[Scripts that build scenes]
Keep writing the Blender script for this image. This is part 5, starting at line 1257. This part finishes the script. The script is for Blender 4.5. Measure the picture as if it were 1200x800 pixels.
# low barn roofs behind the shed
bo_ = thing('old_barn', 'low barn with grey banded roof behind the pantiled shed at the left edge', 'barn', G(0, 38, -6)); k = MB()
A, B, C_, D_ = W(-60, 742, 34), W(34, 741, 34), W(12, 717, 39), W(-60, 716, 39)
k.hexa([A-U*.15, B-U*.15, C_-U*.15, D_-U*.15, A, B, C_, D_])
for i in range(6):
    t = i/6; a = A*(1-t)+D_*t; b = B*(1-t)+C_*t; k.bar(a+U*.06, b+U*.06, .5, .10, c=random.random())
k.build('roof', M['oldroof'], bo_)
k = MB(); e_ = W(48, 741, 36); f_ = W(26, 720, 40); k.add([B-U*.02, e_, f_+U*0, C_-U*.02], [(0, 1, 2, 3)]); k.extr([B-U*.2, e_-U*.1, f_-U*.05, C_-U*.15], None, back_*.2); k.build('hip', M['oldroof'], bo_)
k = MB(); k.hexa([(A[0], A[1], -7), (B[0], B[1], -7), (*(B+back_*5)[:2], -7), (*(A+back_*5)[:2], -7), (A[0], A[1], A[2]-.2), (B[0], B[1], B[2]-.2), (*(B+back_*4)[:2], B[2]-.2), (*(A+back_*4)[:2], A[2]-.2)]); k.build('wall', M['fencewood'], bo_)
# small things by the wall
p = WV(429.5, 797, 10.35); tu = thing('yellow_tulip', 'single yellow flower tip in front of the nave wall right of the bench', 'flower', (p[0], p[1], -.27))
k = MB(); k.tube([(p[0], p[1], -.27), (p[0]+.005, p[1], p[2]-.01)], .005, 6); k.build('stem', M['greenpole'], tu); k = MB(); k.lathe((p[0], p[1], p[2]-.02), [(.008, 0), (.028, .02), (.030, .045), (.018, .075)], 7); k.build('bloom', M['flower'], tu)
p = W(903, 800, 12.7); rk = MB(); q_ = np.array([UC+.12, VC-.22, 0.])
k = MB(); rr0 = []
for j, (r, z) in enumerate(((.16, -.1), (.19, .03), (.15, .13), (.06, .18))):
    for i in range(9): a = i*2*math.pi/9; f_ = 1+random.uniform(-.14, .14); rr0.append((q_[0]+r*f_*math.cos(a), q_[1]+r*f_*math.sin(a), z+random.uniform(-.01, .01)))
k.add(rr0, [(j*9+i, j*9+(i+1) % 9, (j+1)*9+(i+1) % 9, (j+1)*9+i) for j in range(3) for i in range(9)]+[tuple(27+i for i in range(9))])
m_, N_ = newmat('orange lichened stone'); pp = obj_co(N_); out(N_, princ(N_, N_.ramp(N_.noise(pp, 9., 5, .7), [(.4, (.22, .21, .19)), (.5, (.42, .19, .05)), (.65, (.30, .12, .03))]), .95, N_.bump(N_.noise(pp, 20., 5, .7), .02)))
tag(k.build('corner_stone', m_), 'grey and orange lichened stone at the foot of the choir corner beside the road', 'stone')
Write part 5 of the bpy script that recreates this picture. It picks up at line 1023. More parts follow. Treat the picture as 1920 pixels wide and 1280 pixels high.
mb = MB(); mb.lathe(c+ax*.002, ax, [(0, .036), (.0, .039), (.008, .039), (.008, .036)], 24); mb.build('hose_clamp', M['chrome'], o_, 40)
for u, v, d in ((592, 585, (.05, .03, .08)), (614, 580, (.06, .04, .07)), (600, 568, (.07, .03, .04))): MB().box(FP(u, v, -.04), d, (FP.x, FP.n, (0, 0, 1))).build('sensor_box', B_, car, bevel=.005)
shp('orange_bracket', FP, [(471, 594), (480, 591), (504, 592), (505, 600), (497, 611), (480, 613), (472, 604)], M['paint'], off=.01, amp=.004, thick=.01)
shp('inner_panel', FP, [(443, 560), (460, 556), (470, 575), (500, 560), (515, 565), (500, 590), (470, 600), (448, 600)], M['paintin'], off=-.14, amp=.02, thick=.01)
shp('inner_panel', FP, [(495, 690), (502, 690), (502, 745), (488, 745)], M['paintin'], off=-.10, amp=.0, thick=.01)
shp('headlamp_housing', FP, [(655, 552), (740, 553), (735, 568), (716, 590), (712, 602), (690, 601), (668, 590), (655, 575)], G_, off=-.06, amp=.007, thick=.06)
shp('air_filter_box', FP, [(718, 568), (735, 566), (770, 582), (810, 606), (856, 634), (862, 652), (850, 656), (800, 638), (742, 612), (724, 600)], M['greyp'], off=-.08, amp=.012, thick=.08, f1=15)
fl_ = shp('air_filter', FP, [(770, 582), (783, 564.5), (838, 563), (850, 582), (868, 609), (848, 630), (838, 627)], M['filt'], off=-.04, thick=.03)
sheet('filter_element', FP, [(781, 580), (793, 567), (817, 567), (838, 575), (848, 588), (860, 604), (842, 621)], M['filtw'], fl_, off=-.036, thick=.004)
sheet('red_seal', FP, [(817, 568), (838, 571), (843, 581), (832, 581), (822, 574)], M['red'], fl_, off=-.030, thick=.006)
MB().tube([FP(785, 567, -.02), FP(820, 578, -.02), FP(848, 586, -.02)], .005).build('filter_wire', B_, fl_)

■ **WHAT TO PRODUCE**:
The lines to reproduce run from the line containing "off=-.10, amp=.0, thick=.01)" to the end of the listing; write them out exactly and add nothing.

■ **SOLUTION FOR THIS EXERCISE**:
shp('inner_panel', FP, [(495, 690), (502, 690), (502, 745), (488, 745)], M['paintin'], off=-.10, amp=.0, thick=.01)
shp('headlamp_housing', FP, [(655, 552), (740, 553), (735, 568), (716, 590), (712, 602), (690, 601), (668, 590), (655, 575)], G_, off=-.06, amp=.007, thick=.06)
shp('air_filter_box', FP, [(718, 568), (735, 566), (770, 582), (810, 606), (856, 634), (862, 652), (850, 656), (800, 638), (742, 612), (724, 600)], M['greyp'], off=-.08, amp=.012, thick=.08, f1=15)
fl_ = shp('air_filter', FP, [(770, 582), (783, 564.5), (838, 563), (850, 582), (868, 609), (848, 630), (838, 627)], M['filt'], off=-.04, thick=.03)
sheet('filter_element', FP, [(781, 580), (793, 567), (817, 567), (838, 575), (848, 588), (860, 604), (842, 621)], M['filtw'], fl_, off=-.036, thick=.004)
sheet('red_seal', FP, [(817, 568), (838, 571), (843, 581), (832, 581), (822, 574)], M['red'], fl_, off=-.030, thick=.006)
MB().tube([FP(785, 567, -.02), FP(820, 578, -.02), FP(848, 586, -.02)], .005).build('filter_wire', B_, fl_)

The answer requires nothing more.